**WHAT NEEDS TO BE DONE**:
Write out the material exactly. Do not include the pictures.

**SUPPLIED DATA**:
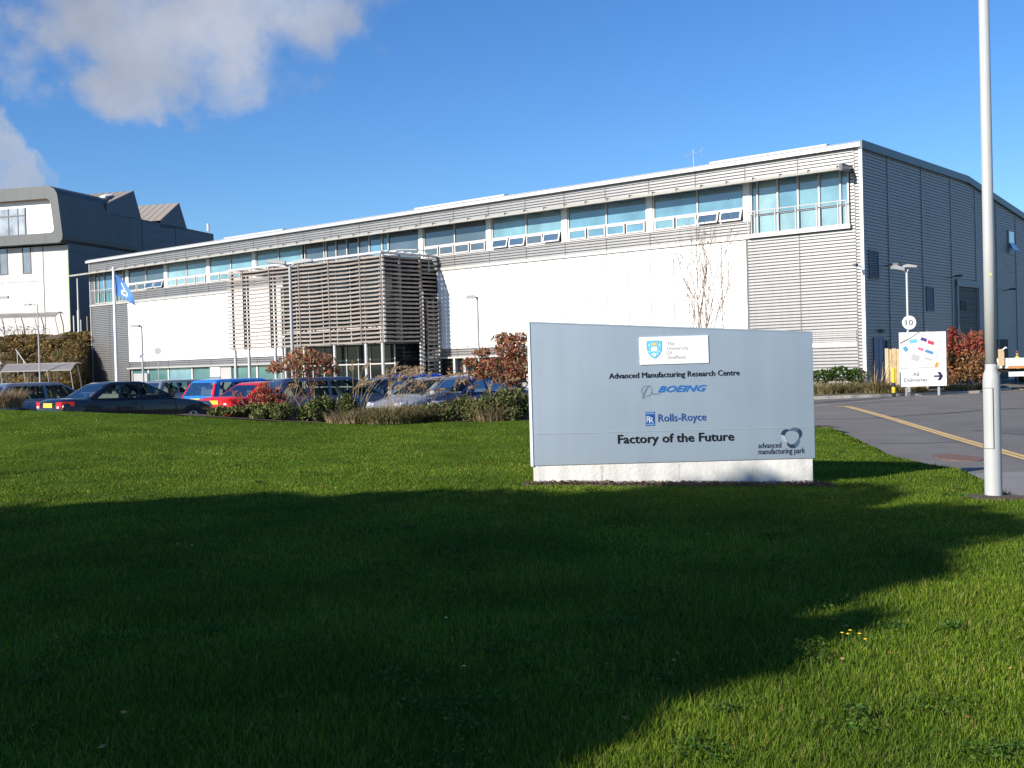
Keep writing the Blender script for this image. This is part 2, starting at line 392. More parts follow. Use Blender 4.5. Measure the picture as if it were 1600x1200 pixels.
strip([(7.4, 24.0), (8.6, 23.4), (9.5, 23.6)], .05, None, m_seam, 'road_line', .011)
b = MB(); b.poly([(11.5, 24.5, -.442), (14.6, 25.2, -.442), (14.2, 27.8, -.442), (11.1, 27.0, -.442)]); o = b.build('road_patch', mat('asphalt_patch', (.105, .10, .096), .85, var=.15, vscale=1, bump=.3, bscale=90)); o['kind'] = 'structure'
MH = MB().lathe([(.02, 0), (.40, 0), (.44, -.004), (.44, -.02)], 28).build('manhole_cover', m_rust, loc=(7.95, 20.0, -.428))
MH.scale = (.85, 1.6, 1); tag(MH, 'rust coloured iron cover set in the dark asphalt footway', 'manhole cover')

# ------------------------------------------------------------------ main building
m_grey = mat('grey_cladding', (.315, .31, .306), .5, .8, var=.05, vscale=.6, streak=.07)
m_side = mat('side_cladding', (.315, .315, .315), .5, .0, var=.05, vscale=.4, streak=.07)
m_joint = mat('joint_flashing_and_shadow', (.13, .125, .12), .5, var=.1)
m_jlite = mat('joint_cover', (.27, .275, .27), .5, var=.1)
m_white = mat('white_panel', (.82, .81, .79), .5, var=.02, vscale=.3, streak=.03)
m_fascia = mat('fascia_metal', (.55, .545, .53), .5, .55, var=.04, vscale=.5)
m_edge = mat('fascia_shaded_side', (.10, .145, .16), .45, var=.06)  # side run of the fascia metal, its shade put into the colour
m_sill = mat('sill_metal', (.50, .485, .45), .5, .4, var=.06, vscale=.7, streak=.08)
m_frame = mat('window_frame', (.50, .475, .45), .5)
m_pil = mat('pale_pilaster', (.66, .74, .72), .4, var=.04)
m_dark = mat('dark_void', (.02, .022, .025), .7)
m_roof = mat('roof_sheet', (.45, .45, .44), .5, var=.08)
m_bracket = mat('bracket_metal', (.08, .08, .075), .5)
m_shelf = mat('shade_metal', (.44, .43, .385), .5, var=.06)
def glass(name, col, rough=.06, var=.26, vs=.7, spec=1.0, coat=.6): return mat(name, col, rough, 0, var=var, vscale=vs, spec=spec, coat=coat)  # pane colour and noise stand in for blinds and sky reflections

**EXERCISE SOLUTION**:
Keep writing the Blender script for this image. This is part 2, starting at line 392. More parts follow. Use Blender 4.5. Measure the picture as if it were 1600x1200 pixels.
strip([(7.4, 24.0), (8.6, 23.4), (9.5, 23.6)], .05, None, m_seam, 'road_line', .011)
b = MB(); b.poly([(11.5, 24.5, -.442), (14.6, 25.2, -.442), (14.2, 27.8, -.442), (11.1, 27.0, -.442)]); o = b.build('road_patch', mat('asphalt_patch', (.105, .10, .096), .85, var=.15, vscale=1, bump=.3, bscale=90)); o['kind'] = 'structure'
MH = MB().lathe([(.02, 0), (.40, 0), (.44, -.004), (.44, -.02)], 28).build('manhole_cover', m_rust, loc=(7.95, 20.0, -.428))
MH.scale = (.85, 1.6, 1); tag(MH, 'rust coloured iron cover set in the dark asphalt footway', 'manhole cover')

# ------------------------------------------------------------------ main building
m_grey = mat('grey_cladding', (.315, .31, .306), .5, .8, var=.05, vscale=.6, streak=.07)
m_side = mat('side_cladding', (.315, .315, .315), .5, .0, var=.05, vscale=.4, streak=.07)
m_joint = mat('joint_flashing_and_shadow', (.13, .125, .12), .5, var=.1)
m_jlite = mat('joint_cover', (.27, .275, .27), .5, var=.1)
m_white = mat('white_panel', (.82, .81, .79), .5, var=.02, vscale=.3, streak=.03)
m_fascia = mat('fascia_metal', (.55, .545, .53), .5, .55, var=.04, vscale=.5)
m_edge = mat('fascia_shaded_side', (.10, .145, .16), .45, var=.06)  # side run of the fascia metal, its shade put into the colour
m_sill = mat('sill_metal', (.50, .485, .45), .5, .4, var=.06, vscale=.7, streak=.08)
m_frame = mat('window_frame', (.50, .475, .45), .5)
m_pil = mat('pale_pilaster', (.66, .74, .72), .4, var=.04)
m_dark = mat('dark_void', (.02, .022, .025), .7)
m_roof = mat('roof_sheet', (.45, .45, .44), .5, var=.08)
m_bracket = mat('bracket_metal', (.08, .08, .075), .5)
m_shelf = mat('shade_metal', (.44, .43, .385), .5, var=.06)
def glass(name, col, rough=.06, var=.26, vs=.7, spec=1.0, coat=.6): return mat(name, col, rough, 0, var=var, vscale=vs, spec=spec, coat=coat)  # pane colour and noise stand in for blinds and sky reflections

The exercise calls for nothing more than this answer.